Kembali ke Pangkal Jalan

KwJudul: Kembali ke Pangkal Jalan
Pengarang: Yusrizal KW
Penerbit: Buku Kompas, Jakarta
Cetakan: I, Juni 2004
Ukuran: 14 x 21 cm, viii + 170 halaman
Dibeli di: Gramedia Padang, 14 Juni 2007

 

 Merantau Versi Yusrizal KW

BUDAYA merantau, sudah menjadi bagian tak terpisahkan dari kehidupan urang Minang yang berada di kampung halaman. Laki-laki yang cukup umur atau beranjak dewasa, menjadi wajib hukumnya untuk menjejakkan kaki di tanah rantau guna mencari penghidupan lebih baik di negeri orang. Namun seiring perkembangan zaman, budaya merantau itu secara perlahan mulai terkikis dan menghilang dari kehidupan anak nagari, tapi bukan berarti habis sama sekali.

Lika-liku merantau, pernak-pernik hidup di rantau, pahit getir dan suka duka di rantau, selalu menjadi kisah menarik yang kerap diangkatkan menjadi tema Cerpen atau novel oleh cerpenis dan penulis asal Ranah Minang, seperti AA Navis, Gus tf Sakai, dan banyak lagi, termasuk Yusrizal KW sendiri.

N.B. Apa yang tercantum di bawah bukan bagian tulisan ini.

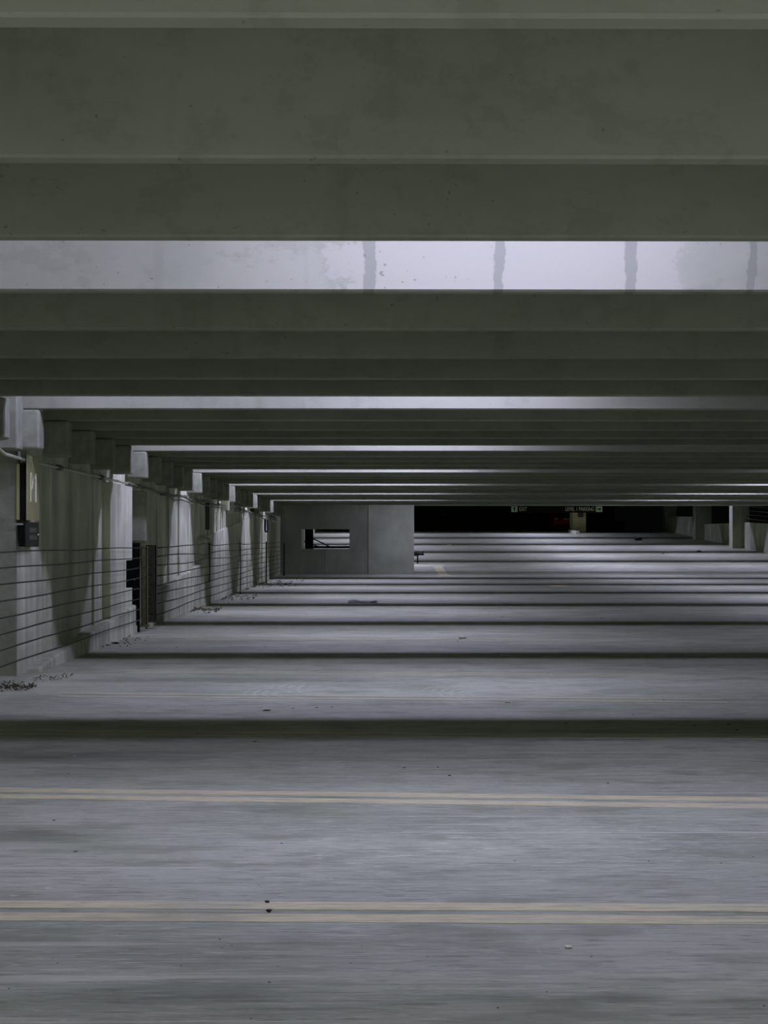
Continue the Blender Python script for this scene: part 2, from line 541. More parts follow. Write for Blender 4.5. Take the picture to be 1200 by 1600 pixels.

Dan kisah ini tak pernah habis untuk digali dari berbagai sisi, angle dan gaya penulisan.

Seperti cerita “Kembali ke Pangkal Jalan” yang menjadi judul buku kumpulan Cerpen milik Yusrizal KW ini, jelas sekali mengangkat tema merantau dari sisi berbeda, yaitu sisi filosofis adat yang mestinya dipegang teguh, tapi tak jarang diabaikan oleh perantau. Yaitu filosofi untuk kembali ke pangkal jalan kalau sudah tersesat dari tujuan yang akan dicapai.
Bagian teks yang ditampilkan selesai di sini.